>> BEGIN Information shown
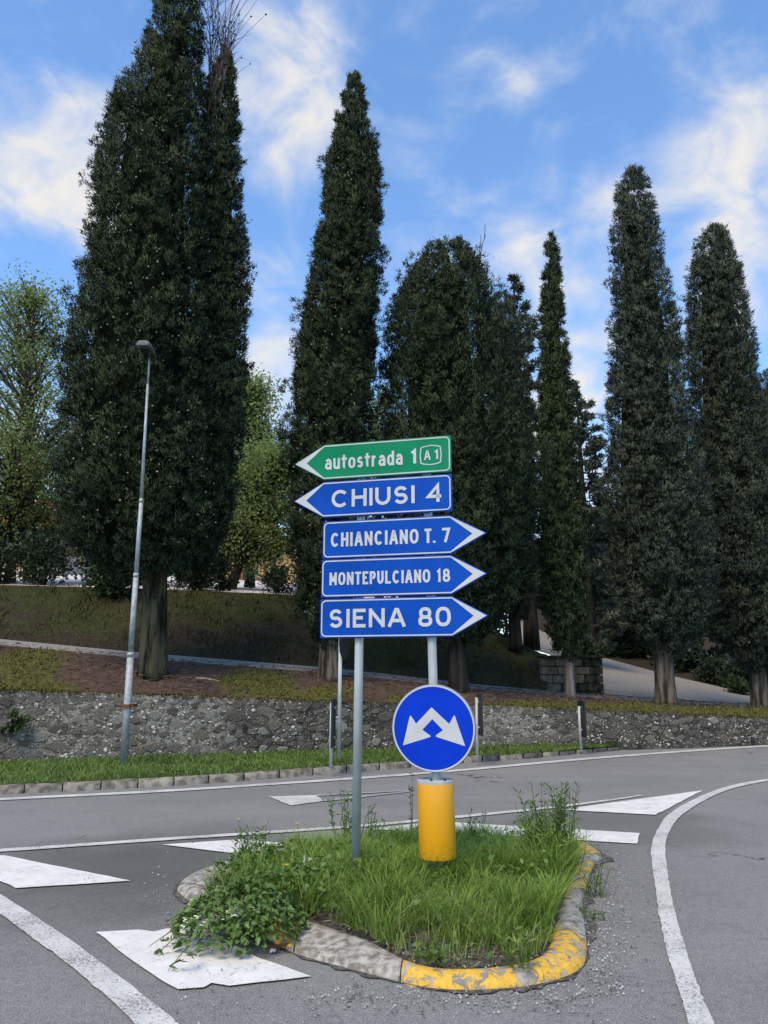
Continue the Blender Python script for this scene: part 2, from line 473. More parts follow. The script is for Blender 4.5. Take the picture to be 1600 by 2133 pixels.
class MB:
    """collects polygons; build() links them as one mesh object."""
    def __init__(self):
        self.v = []; self.f = []
    def poly(self, pts):
        i = len(self.v)
        self.v += [tuple(p) for p in pts]
        self.f.append(tuple(range(i, i + len(pts))))
    def box(self, c, s, rz=0.0):
        cx, cy, cz = c; hx, hy, hz = (q / 2 for q in s)
        i = len(self.v); ca, sa = math.cos(rz), math.sin(rz)
        for z in (-hz, hz):
            for x, y in ((-hx, -hy), (hx, -hy), (hx, hy), (-hx, hy)):
                self.v.append((cx + x * ca - y * sa, cy + x * sa + y * ca, cz + z))
        for f in ((3, 2, 1, 0), (4, 5, 6, 7), (0, 1, 5, 4), (1, 2, 6, 5), (2, 3, 7, 6), (3, 0, 4, 7)):
            self.f.append(tuple(i + q for q in f))
    def tube(self, pts, radii, n=12, caps=True, flute=None):
        pts = [Vector(p) for p in pts]
        if isinstance(radii, (int, float)):
            radii = [radii] * len(pts)
        i0 = len(self.v)
        ref = Vector((0, 1, 0)) if abs((pts[-1] - pts[0]).normalized().y) < 0.9 else Vector((1, 0, 0))
        for k, p in enumerate(pts):
            d = (pts[min(k + 1, len(pts) - 1)] - pts[max(k - 1, 0)]).normalized()
            a = d.cross(ref).normalized(); b = d.cross(a).normalized()
            for j in range(n):
                th = 2 * math.pi * j / n
                r = radii[k] * (flute(th, k) if flute else 1.0)
                q = p + a * (math.cos(th) * r) + b * (math.sin(th) * r)
                self.v.append(tuple(q))
        for k in range(len(pts) - 1):
            for j in range(n):
                a = i0 + k * n + j; b = i0 + k * n + (j + 1) % n
                self.f.append((a, b, b + n, a + n))
        if caps:
            self.f.append(tuple(i0 + j for j in range(n))[::-1])
            self.f.append(tuple(i0 + (len(pts) - 1) * n + j for j in range(n)))
    def prism(self, poly, d0, d1, frame):
        """poly of (u,v), extruded from depth d0 to d1; frame maps (u,v,d) to a point."""
        n = len(poly); i = len(self.v)
        for d in (d0, d1):
            self.v += [frame(u, v, d) for u, v in poly]
        self.f.append(tuple(i + q for q in range(n)))
        self.f.append(tuple(i + n + q for q in range(n))[::-1])
        for q in range(n):
            r = (q + 1) % n
            self.f.append((i + q, i + n + q, i + n + r, i + r))
    def build(self, name, mat, parent=None, smooth=False, local=False, bevel=0.0, segs=2):
        me = bpy.data.meshes.new(name)
        v = np.array(self.v, dtype=np.float64)
        if parent is not None and not local:
            v = v - wloc(parent)
        me.from_pydata([tuple(p) for p in v], [], self.f)
        me.update()
        o = link(name, me, mat, parent)
        if smooth:
            for p in me.polygons:
                p.use_smooth = len(p.vertices) == 4
        import bmesh
        bm = bmesh.new(); bm.from_mesh(me)
        bmesh.ops.recalc_face_normals(bm, faces=bm.faces)
        bm.to_mesh(me); bm.free()
        if bevel:
            m = o.modifiers.new('edge', 'BEVEL'); m.width = bevel; m.segments = segs; m.limit_method = 'ANGLE'
        return o

def unit(a):
    return a / np.maximum(np.linalg.norm(a, axis=-1, keepdims=True), 1e-9)

def kites(P, D, L, W, tint, bend=0.0):
    """leaf shaped quads: base P, direction D, length L, width W -> V, F, tint."""
    n = len(P)
    S = unit(np.cross(D, unit(RNG.normal(size=(n, 3)))))
    L = np.broadcast_to(np.asarray(L, float).reshape(-1, 1), (n, 1)); W = np.broadcast_to(np.asarray(W, float).reshape(-1, 1), (n, 1))
    mid = P + D * L * 0.45
    nrm = np.cross(D, S)
    V = np.stack([P, mid + S * W * 0.5, P + D * L + nrm * L * bend, mid - S * W * 0.5], axis=1).reshape(-1, 3)
    F = np.arange(4 * n).reshape(-1, 4)
    return V, F, np.repeat(tint, 4)

def slivers(P, D, L, W, tint, N=None):
    """cheap needle-like triangles: base P, direction D."""
    n = len(P)
    S = unit(np.cross(D, unit(RNG.normal(size=(n, 3))))) * (np.asarray(W, float).reshape(-1, 1) * 0.5)
    V = np.stack([P - S, P + S, P + D * np.asarray(L, float).reshape(-1, 1)], axis=1)
    if N is not None:                                    # wind every leaf so that its front faces out of the spray
        g = np.cross(V[:, 1] - V[:, 0], V[:, 2] - V[:, 0]); flip = (g * N).sum(1) < 0
        V[flip, 0], V[flip, 1] = V[flip, 1].copy(), V[flip, 0].copy()
    V = V.reshape(-1, 3)
    return V, np.arange(3 * n).reshape(-1, 3), np.repeat(tint, 3)

def smooth_noise(x, y, seed=0, octaves=3):
    """cheap value noise on arrays."""
    out = np.zeros_like(x, dtype=float); amp = 1.0; tot = 0
    for o in range(octaves):
        xi = np.floor(x).astype(int); yi = np.floor(y).astype(int)
        fx = x - xi; fy = y - yi
        fx = fx * fx * (3 - 2 * fx); fy = fy * fy * (3 - 2 * fy)
        def h(a, b):
            n = (a * 374761393 + b * 668265263 + (seed + o) * 974711) & 0x7fffffff
            n = ((n ^ (n >> 13)) * 1274126177) & 0x7fffffff
            return ((n ^ (n >> 16)) & 0xffff) / 65535.0
        v = (h(xi, yi) * (1 - fx) + h(xi + 1, yi) * fx) * (1 - fy) + (h(xi, yi + 1) * (1 - fx) + h(xi + 1, yi + 1) * fx) * fy
        out += amp * v; tot += amp
        amp *= 0.5; x = x * 2.03 + 17.1; y = y * 2.03 + 5.3
    return out / tot

# ================================================================== GROUND, ROAD
def sheet(name, x0, x1, y0, y1, z, mat, n=1):
    return tag(np_obj(name, [(x0, y0, z), (x1, y0, z), (x1, y1, z), (x0, y1, z)], [(0, 1, 2, 3)], mat), kind='structure')
sheet('ground', -1500, 1500, -1500, 1500, -0.05, 'field')
sheet('road', -60, 60, -30, 16.6, 0.0, 'asphalt')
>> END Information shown
Repeat the material above in full and exactly, omitting the pictures.

Continue the Blender Python script for this scene: part 2, from line 473. More parts follow. The script is for Blender 4.5. Take the picture to be 1600 by 2133 pixels.
class MB:
    """collects polygons; build() links them as one mesh object."""
    def __init__(self):
        self.v = []; self.f = []
    def poly(self, pts):
        i = len(self.v)
        self.v += [tuple(p) for p in pts]
        self.f.append(tuple(range(i, i + len(pts))))
    def box(self, c, s, rz=0.0):
        cx, cy, cz = c; hx, hy, hz = (q / 2 for q in s)
        i = len(self.v); ca, sa = math.cos(rz), math.sin(rz)
        for z in (-hz, hz):
            for x, y in ((-hx, -hy), (hx, -hy), (hx, hy), (-hx, hy)):
                self.v.append((cx + x * ca - y * sa, cy + x * sa + y * ca, cz + z))
        for f in ((3, 2, 1, 0), (4, 5, 6, 7), (0, 1, 5, 4), (1, 2, 6, 5), (2, 3, 7, 6), (3, 0, 4, 7)):
            self.f.append(tuple(i + q for q in f))
    def tube(self, pts, radii, n=12, caps=True, flute=None):
        pts = [Vector(p) for p in pts]
        if isinstance(radii, (int, float)):
            radii = [radii] * len(pts)
        i0 = len(self.v)
        ref = Vector((0, 1, 0)) if abs((pts[-1] - pts[0]).normalized().y) < 0.9 else Vector((1, 0, 0))
        for k, p in enumerate(pts):
            d = (pts[min(k + 1, len(pts) - 1)] - pts[max(k - 1, 0)]).normalized()
            a = d.cross(ref).normalized(); b = d.cross(a).normalized()
            for j in range(n):
                th = 2 * math.pi * j / n
                r = radii[k] * (flute(th, k) if flute else 1.0)
                q = p + a * (math.cos(th) * r) + b * (math.sin(th) * r)
                self.v.append(tuple(q))
        for k in range(len(pts) - 1):
            for j in range(n):
                a = i0 + k * n + j; b = i0 + k * n + (j + 1) % n
                self.f.append((a, b, b + n, a + n))
        if caps:
            self.f.append(tuple(i0 + j for j in range(n))[::-1])
            self.f.append(tuple(i0 + (len(pts) - 1) * n + j for j in range(n)))
    def prism(self, poly, d0, d1, frame):
        """poly of (u,v), extruded from depth d0 to d1; frame maps (u,v,d) to a point."""
        n = len(poly); i = len(self.v)
        for d in (d0, d1):
            self.v += [frame(u, v, d) for u, v in poly]
        self.f.append(tuple(i + q for q in range(n)))
        self.f.append(tuple(i + n + q for q in range(n))[::-1])
        for q in range(n):
            r = (q + 1) % n
            self.f.append((i + q, i + n + q, i + n + r, i + r))
    def build(self, name, mat, parent=None, smooth=False, local=False, bevel=0.0, segs=2):
        me = bpy.data.meshes.new(name)
        v = np.array(self.v, dtype=np.float64)
        if parent is not None and not local:
            v = v - wloc(parent)
        me.from_pydata([tuple(p) for p in v], [], self.f)
        me.update()
        o = link(name, me, mat, parent)
        if smooth:
            for p in me.polygons:
                p.use_smooth = len(p.vertices) == 4
        import bmesh
        bm = bmesh.new(); bm.from_mesh(me)
        bmesh.ops.recalc_face_normals(bm, faces=bm.faces)
        bm.to_mesh(me); bm.free()
        if bevel:
            m = o.modifiers.new('edge', 'BEVEL'); m.width = bevel; m.segments = segs; m.limit_method = 'ANGLE'
        return o

def unit(a):
    return a / np.maximum(np.linalg.norm(a, axis=-1, keepdims=True), 1e-9)

def kites(P, D, L, W, tint, bend=0.0):
    """leaf shaped quads: base P, direction D, length L, width W -> V, F, tint."""
    n = len(P)
    S = unit(np.cross(D, unit(RNG.normal(size=(n, 3)))))
    L = np.broadcast_to(np.asarray(L, float).reshape(-1, 1), (n, 1)); W = np.broadcast_to(np.asarray(W, float).reshape(-1, 1), (n, 1))
    mid = P + D * L * 0.45
    nrm = np.cross(D, S)
    V = np.stack([P, mid + S * W * 0.5, P + D * L + nrm * L * bend, mid - S * W * 0.5], axis=1).reshape(-1, 3)
    F = np.arange(4 * n).reshape(-1, 4)
    return V, F, np.repeat(tint, 4)

def slivers(P, D, L, W, tint, N=None):
    """cheap needle-like triangles: base P, direction D."""
    n = len(P)
    S = unit(np.cross(D, unit(RNG.normal(size=(n, 3))))) * (np.asarray(W, float).reshape(-1, 1) * 0.5)
    V = np.stack([P - S, P + S, P + D * np.asarray(L, float).reshape(-1, 1)], axis=1)
    if N is not None:                                    # wind every leaf so that its front faces out of the spray
        g = np.cross(V[:, 1] - V[:, 0], V[:, 2] - V[:, 0]); flip = (g * N).sum(1) < 0
        V[flip, 0], V[flip, 1] = V[flip, 1].copy(), V[flip, 0].copy()
    V = V.reshape(-1, 3)
    return V, np.arange(3 * n).reshape(-1, 3), np.repeat(tint, 3)

def smooth_noise(x, y, seed=0, octaves=3):
    """cheap value noise on arrays."""
    out = np.zeros_like(x, dtype=float); amp = 1.0; tot = 0
    for o in range(octaves):
        xi = np.floor(x).astype(int); yi = np.floor(y).astype(int)
        fx = x - xi; fy = y - yi
        fx = fx * fx * (3 - 2 * fx); fy = fy * fy * (3 - 2 * fy)
        def h(a, b):
            n = (a * 374761393 + b * 668265263 + (seed + o) * 974711) & 0x7fffffff
            n = ((n ^ (n >> 13)) * 1274126177) & 0x7fffffff
            return ((n ^ (n >> 16)) & 0xffff) / 65535.0
        v = (h(xi, yi) * (1 - fx) + h(xi + 1, yi) * fx) * (1 - fy) + (h(xi, yi + 1) * (1 - fx) + h(xi + 1, yi + 1) * fx) * fy
        out += amp * v; tot += amp
        amp *= 0.5; x = x * 2.03 + 17.1; y = y * 2.03 + 5.3
    return out / tot

# ================================================================== GROUND, ROAD
def sheet(name, x0, x1, y0, y1, z, mat, n=1):
    return tag(np_obj(name, [(x0, y0, z), (x1, y0, z), (x1, y1, z), (x0, y1, z)], [(0, 1, 2, 3)], mat), kind='structure')
sheet('ground', -1500, 1500, -1500, 1500, -0.05, 'field')
sheet('road', -60, 60, -30, 16.6, 0.0, 'asphalt')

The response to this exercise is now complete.